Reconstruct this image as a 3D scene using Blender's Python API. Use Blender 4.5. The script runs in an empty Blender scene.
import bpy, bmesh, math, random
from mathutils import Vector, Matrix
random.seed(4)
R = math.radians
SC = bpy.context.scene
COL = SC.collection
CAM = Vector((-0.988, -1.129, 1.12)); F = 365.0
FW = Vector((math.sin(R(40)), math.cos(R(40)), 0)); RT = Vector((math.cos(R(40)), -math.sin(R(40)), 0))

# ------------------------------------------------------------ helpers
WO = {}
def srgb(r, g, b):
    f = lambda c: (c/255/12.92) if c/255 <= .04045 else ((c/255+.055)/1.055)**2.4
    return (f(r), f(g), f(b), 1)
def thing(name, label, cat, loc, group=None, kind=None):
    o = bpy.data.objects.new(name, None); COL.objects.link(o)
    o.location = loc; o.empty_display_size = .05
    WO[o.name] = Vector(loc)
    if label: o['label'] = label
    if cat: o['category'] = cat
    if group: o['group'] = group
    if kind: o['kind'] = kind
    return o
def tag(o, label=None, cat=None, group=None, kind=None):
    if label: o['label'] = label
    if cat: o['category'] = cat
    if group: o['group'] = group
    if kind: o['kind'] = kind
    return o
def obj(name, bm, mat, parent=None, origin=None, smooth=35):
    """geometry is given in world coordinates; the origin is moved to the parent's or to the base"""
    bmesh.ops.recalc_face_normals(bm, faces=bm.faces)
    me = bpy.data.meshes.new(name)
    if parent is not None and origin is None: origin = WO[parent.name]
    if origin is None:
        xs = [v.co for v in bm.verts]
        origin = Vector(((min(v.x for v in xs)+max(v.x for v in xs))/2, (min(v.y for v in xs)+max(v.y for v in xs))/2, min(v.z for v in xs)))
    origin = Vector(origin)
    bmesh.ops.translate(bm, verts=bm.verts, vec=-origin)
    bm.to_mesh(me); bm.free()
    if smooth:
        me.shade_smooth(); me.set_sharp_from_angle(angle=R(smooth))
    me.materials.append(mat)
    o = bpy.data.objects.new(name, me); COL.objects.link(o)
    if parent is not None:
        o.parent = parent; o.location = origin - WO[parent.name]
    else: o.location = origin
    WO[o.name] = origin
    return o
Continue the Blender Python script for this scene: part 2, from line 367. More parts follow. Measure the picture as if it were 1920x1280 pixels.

────────────────────

DIRECTIONS: Please quote the records above exactly, without skipping a line.

CORRECT RESPONSE:
Reconstruct this image as a 3D scene using Blender's Python API. Use Blender 4.5. The script runs in an empty Blender scene.
import bpy, bmesh, math, random
from mathutils import Vector, Matrix
random.seed(4)
R = math.radians
SC = bpy.context.scene
COL = SC.collection
CAM = Vector((-0.988, -1.129, 1.12)); F = 365.0
FW = Vector((math.sin(R(40)), math.cos(R(40)), 0)); RT = Vector((math.cos(R(40)), -math.sin(R(40)), 0))

# ------------------------------------------------------------ helpers
WO = {}
def srgb(r, g, b):
    f = lambda c: (c/255/12.92) if c/255 <= .04045 else ((c/255+.055)/1.055)**2.4
    return (f(r), f(g), f(b), 1)
def thing(name, label, cat, loc, group=None, kind=None):
    o = bpy.data.objects.new(name, None); COL.objects.link(o)
    o.location = loc; o.empty_display_size = .05
    WO[o.name] = Vector(loc)
    if label: o['label'] = label
    if cat: o['category'] = cat
    if group: o['group'] = group
    if kind: o['kind'] = kind
    return o
def tag(o, label=None, cat=None, group=None, kind=None):
    if label: o['label'] = label
    if cat: o['category'] = cat
    if group: o['group'] = group
    if kind: o['kind'] = kind
    return o
def obj(name, bm, mat, parent=None, origin=None, smooth=35):
    """geometry is given in world coordinates; the origin is moved to the parent's or to the base"""
    bmesh.ops.recalc_face_normals(bm, faces=bm.faces)
    me = bpy.data.meshes.new(name)
    if parent is not None and origin is None: origin = WO[parent.name]
    if origin is None:
        xs = [v.co for v in bm.verts]
        origin = Vector(((min(v.x for v in xs)+max(v.x for v in xs))/2, (min(v.y for v in xs)+max(v.y for v in xs))/2, min(v.z for v in xs)))
    origin = Vector(origin)
    bmesh.ops.translate(bm, verts=bm.verts, vec=-origin)
    bm.to_mesh(me); bm.free()
    if smooth:
        me.shade_smooth(); me.set_sharp_from_angle(angle=R(smooth))
    me.materials.append(mat)
    o = bpy.data.objects.new(name, me); COL.objects.link(o)
    if parent is not None:
        o.parent = parent; o.location = origin - WO[parent.name]
    else: o.location = origin
    WO[o.name] = origin
    return o
Continue the Blender Python script for this scene: part 2, from line 367. More parts follow. Measure the picture as if it were 1920x1280 pixels.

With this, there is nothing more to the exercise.